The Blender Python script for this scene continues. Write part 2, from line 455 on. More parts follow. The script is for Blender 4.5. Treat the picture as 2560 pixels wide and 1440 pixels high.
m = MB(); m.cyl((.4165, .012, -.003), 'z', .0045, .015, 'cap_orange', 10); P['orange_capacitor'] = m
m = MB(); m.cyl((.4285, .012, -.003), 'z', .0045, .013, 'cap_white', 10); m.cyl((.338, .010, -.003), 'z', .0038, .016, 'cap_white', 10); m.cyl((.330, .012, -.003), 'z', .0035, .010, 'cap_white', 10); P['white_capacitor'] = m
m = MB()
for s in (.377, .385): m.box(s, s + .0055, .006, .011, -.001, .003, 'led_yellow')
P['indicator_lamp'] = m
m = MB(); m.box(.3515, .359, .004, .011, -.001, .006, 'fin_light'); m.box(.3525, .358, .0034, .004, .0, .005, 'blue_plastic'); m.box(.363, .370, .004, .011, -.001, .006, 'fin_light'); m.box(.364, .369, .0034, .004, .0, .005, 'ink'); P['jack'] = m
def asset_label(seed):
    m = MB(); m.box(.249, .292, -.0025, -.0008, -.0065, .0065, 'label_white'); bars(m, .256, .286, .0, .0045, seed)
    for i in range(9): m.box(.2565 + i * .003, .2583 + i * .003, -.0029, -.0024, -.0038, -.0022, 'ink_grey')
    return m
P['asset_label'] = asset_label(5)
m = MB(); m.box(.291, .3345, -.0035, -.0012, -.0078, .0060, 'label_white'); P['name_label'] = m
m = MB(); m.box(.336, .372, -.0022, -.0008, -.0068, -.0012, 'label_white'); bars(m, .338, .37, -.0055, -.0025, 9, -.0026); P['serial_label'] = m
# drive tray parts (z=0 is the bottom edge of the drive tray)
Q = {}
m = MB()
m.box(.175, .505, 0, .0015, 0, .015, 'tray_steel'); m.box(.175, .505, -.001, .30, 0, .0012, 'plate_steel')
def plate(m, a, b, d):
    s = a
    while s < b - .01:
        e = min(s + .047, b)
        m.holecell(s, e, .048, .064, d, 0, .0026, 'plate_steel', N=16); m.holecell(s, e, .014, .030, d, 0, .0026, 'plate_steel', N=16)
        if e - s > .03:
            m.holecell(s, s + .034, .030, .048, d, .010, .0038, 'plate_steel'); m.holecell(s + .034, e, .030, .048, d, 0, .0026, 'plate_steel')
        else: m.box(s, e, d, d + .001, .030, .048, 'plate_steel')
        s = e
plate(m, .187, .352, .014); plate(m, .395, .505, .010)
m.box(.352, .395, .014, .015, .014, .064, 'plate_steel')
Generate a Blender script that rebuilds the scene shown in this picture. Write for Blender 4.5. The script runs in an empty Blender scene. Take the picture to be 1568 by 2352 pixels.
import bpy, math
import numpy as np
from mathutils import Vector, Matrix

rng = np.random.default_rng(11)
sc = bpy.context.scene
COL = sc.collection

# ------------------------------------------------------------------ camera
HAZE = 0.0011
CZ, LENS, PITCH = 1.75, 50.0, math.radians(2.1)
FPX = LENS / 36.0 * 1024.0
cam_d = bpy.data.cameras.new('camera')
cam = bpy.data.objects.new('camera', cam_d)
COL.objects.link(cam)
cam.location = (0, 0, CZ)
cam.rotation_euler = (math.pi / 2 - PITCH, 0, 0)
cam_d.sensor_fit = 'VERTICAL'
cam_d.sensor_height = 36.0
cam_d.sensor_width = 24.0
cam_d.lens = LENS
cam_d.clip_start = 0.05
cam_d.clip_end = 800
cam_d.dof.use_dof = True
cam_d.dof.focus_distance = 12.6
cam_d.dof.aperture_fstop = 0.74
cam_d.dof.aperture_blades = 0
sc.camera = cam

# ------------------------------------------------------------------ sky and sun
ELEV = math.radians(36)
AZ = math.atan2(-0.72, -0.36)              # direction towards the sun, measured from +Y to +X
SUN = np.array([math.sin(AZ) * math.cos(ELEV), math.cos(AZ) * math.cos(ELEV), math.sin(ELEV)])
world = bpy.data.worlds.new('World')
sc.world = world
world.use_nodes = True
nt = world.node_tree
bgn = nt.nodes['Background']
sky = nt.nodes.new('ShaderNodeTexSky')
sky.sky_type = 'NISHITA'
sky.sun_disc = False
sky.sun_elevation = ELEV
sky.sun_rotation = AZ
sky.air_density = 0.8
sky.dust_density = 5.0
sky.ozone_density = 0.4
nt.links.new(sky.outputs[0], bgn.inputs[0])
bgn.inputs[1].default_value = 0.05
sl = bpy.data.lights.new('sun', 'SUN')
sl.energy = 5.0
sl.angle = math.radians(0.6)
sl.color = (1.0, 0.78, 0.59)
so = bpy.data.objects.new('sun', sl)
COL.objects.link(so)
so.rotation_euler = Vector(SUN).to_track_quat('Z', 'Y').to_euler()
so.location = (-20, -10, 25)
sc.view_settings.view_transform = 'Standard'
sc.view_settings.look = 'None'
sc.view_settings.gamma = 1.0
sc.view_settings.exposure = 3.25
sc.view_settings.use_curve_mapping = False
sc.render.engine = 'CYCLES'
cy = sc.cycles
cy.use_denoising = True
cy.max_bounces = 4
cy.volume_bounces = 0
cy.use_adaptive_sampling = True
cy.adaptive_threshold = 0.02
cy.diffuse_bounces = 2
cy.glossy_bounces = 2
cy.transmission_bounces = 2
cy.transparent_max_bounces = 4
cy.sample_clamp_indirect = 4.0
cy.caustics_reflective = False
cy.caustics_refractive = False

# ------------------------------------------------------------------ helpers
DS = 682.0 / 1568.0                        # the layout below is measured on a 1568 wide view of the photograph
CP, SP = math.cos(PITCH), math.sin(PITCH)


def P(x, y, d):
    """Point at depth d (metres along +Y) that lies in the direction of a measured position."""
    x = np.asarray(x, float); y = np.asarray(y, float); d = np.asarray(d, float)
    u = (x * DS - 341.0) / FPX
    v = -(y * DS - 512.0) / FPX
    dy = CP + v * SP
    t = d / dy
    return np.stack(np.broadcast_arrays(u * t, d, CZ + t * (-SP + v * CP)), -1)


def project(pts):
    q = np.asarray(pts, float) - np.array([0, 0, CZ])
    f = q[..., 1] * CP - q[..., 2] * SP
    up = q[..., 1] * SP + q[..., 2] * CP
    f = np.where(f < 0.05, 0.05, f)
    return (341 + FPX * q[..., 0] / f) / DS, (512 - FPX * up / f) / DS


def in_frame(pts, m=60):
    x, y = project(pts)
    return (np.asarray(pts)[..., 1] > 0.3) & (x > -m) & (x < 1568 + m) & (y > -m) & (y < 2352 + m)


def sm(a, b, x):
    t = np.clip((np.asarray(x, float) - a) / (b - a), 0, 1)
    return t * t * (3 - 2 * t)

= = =

Return each line of the records above exactly as it reads.

== ANSWER ==
The Blender Python script for this scene continues. Write part 2, from line 455 on. More parts follow. The script is for Blender 4.5. Treat the picture as 2560 pixels wide and 1440 pixels high.
m = MB(); m.cyl((.4165, .012, -.003), 'z', .0045, .015, 'cap_orange', 10); P['orange_capacitor'] = m
m = MB(); m.cyl((.4285, .012, -.003), 'z', .0045, .013, 'cap_white', 10); m.cyl((.338, .010, -.003), 'z', .0038, .016, 'cap_white', 10); m.cyl((.330, .012, -.003), 'z', .0035, .010, 'cap_white', 10); P['white_capacitor'] = m
m = MB()
for s in (.377, .385): m.box(s, s + .0055, .006, .011, -.001, .003, 'led_yellow')
P['indicator_lamp'] = m
m = MB(); m.box(.3515, .359, .004, .011, -.001, .006, 'fin_light'); m.box(.3525, .358, .0034, .004, .0, .005, 'blue_plastic'); m.box(.363, .370, .004, .011, -.001, .006, 'fin_light'); m.box(.364, .369, .0034, .004, .0, .005, 'ink'); P['jack'] = m
def asset_label(seed):
    m = MB(); m.box(.249, .292, -.0025, -.0008, -.0065, .0065, 'label_white'); bars(m, .256, .286, .0, .0045, seed)
    for i in range(9): m.box(.2565 + i * .003, .2583 + i * .003, -.0029, -.0024, -.0038, -.0022, 'ink_grey')
    return m
P['asset_label'] = asset_label(5)
m = MB(); m.box(.291, .3345, -.0035, -.0012, -.0078, .0060, 'label_white'); P['name_label'] = m
m = MB(); m.box(.336, .372, -.0022, -.0008, -.0068, -.0012, 'label_white'); bars(m, .338, .37, -.0055, -.0025, 9, -.0026); P['serial_label'] = m
# drive tray parts (z=0 is the bottom edge of the drive tray)
Q = {}
m = MB()
m.box(.175, .505, 0, .0015, 0, .015, 'tray_steel'); m.box(.175, .505, -.001, .30, 0, .0012, 'plate_steel')
def plate(m, a, b, d):
    s = a
    while s < b - .01:
        e = min(s + .047, b)
        m.holecell(s, e, .048, .064, d, 0, .0026, 'plate_steel', N=16); m.holecell(s, e, .014, .030, d, 0, .0026, 'plate_steel', N=16)
        if e - s > .03:
            m.holecell(s, s + .034, .030, .048, d, .010, .0038, 'plate_steel'); m.holecell(s + .034, e, .030, .048, d, 0, .0026, 'plate_steel')
        else: m.box(s, e, d, d + .001, .030, .048, 'plate_steel')
        s = e
plate(m, .187, .352, .014); plate(m, .395, .505, .010)
m.box(.352, .395, .014, .015, .014, .064, 'plate_steel')
Generate a Blender script that rebuilds the scene shown in this picture. Write for Blender 4.5. The script runs in an empty Blender scene. Take the picture to be 1568 by 2352 pixels.
import bpy, math
import numpy as np
from mathutils import Vector, Matrix

rng = np.random.default_rng(11)
sc = bpy.context.scene
COL = sc.collection

# ------------------------------------------------------------------ camera
HAZE = 0.0011
CZ, LENS, PITCH = 1.75, 50.0, math.radians(2.1)
FPX = LENS / 36.0 * 1024.0
cam_d = bpy.data.cameras.new('camera')
cam = bpy.data.objects.new('camera', cam_d)
COL.objects.link(cam)
cam.location = (0, 0, CZ)
cam.rotation_euler = (math.pi / 2 - PITCH, 0, 0)
cam_d.sensor_fit = 'VERTICAL'
cam_d.sensor_height = 36.0
cam_d.sensor_width = 24.0
cam_d.lens = LENS
cam_d.clip_start = 0.05
cam_d.clip_end = 800
cam_d.dof.use_dof = True
cam_d.dof.focus_distance = 12.6
cam_d.dof.aperture_fstop = 0.74
cam_d.dof.aperture_blades = 0
sc.camera = cam

# ------------------------------------------------------------------ sky and sun
ELEV = math.radians(36)
AZ = math.atan2(-0.72, -0.36)              # direction towards the sun, measured from +Y to +X
SUN = np.array([math.sin(AZ) * math.cos(ELEV), math.cos(AZ) * math.cos(ELEV), math.sin(ELEV)])
world = bpy.data.worlds.new('World')
sc.world = world
world.use_nodes = True
nt = world.node_tree
bgn = nt.nodes['Background']
sky = nt.nodes.new('ShaderNodeTexSky')
sky.sky_type = 'NISHITA'
sky.sun_disc = False
sky.sun_elevation = ELEV
sky.sun_rotation = AZ
sky.air_density = 0.8
sky.dust_density = 5.0
sky.ozone_density = 0.4
nt.links.new(sky.outputs[0], bgn.inputs[0])
bgn.inputs[1].default_value = 0.05
sl = bpy.data.lights.new('sun', 'SUN')
sl.energy = 5.0
sl.angle = math.radians(0.6)
sl.color = (1.0, 0.78, 0.59)
so = bpy.data.objects.new('sun', sl)
COL.objects.link(so)
so.rotation_euler = Vector(SUN).to_track_quat('Z', 'Y').to_euler()
so.location = (-20, -10, 25)
sc.view_settings.view_transform = 'Standard'
sc.view_settings.look = 'None'
sc.view_settings.gamma = 1.0
sc.view_settings.exposure = 3.25
sc.view_settings.use_curve_mapping = False
sc.render.engine = 'CYCLES'
cy = sc.cycles
cy.use_denoising = True
cy.max_bounces = 4
cy.volume_bounces = 0
cy.use_adaptive_sampling = True
cy.adaptive_threshold = 0.02
cy.diffuse_bounces = 2
cy.glossy_bounces = 2
cy.transmission_bounces = 2
cy.transparent_max_bounces = 4
cy.sample_clamp_indirect = 4.0
cy.caustics_reflective = False
cy.caustics_refractive = False

# ------------------------------------------------------------------ helpers
DS = 682.0 / 1568.0                        # the layout below is measured on a 1568 wide view of the photograph
CP, SP = math.cos(PITCH), math.sin(PITCH)


def P(x, y, d):
    """Point at depth d (metres along +Y) that lies in the direction of a measured position."""
    x = np.asarray(x, float); y = np.asarray(y, float); d = np.asarray(d, float)
    u = (x * DS - 341.0) / FPX
    v = -(y * DS - 512.0) / FPX
    dy = CP + v * SP
    t = d / dy
    return np.stack(np.broadcast_arrays(u * t, d, CZ + t * (-SP + v * CP)), -1)


def project(pts):
    q = np.asarray(pts, float) - np.array([0, 0, CZ])
    f = q[..., 1] * CP - q[..., 2] * SP
    up = q[..., 1] * SP + q[..., 2] * CP
    f = np.where(f < 0.05, 0.05, f)
    return (341 + FPX * q[..., 0] / f) / DS, (512 - FPX * up / f) / DS


def in_frame(pts, m=60):
    x, y = project(pts)
    return (np.asarray(pts)[..., 1] > 0.3) & (x > -m) & (x < 1568 + m) & (y > -m) & (y < 2352 + m)


def sm(a, b, x):
    t = np.clip((np.asarray(x, float) - a) / (b - a), 0, 1)
    return t * t * (3 - 2 * t)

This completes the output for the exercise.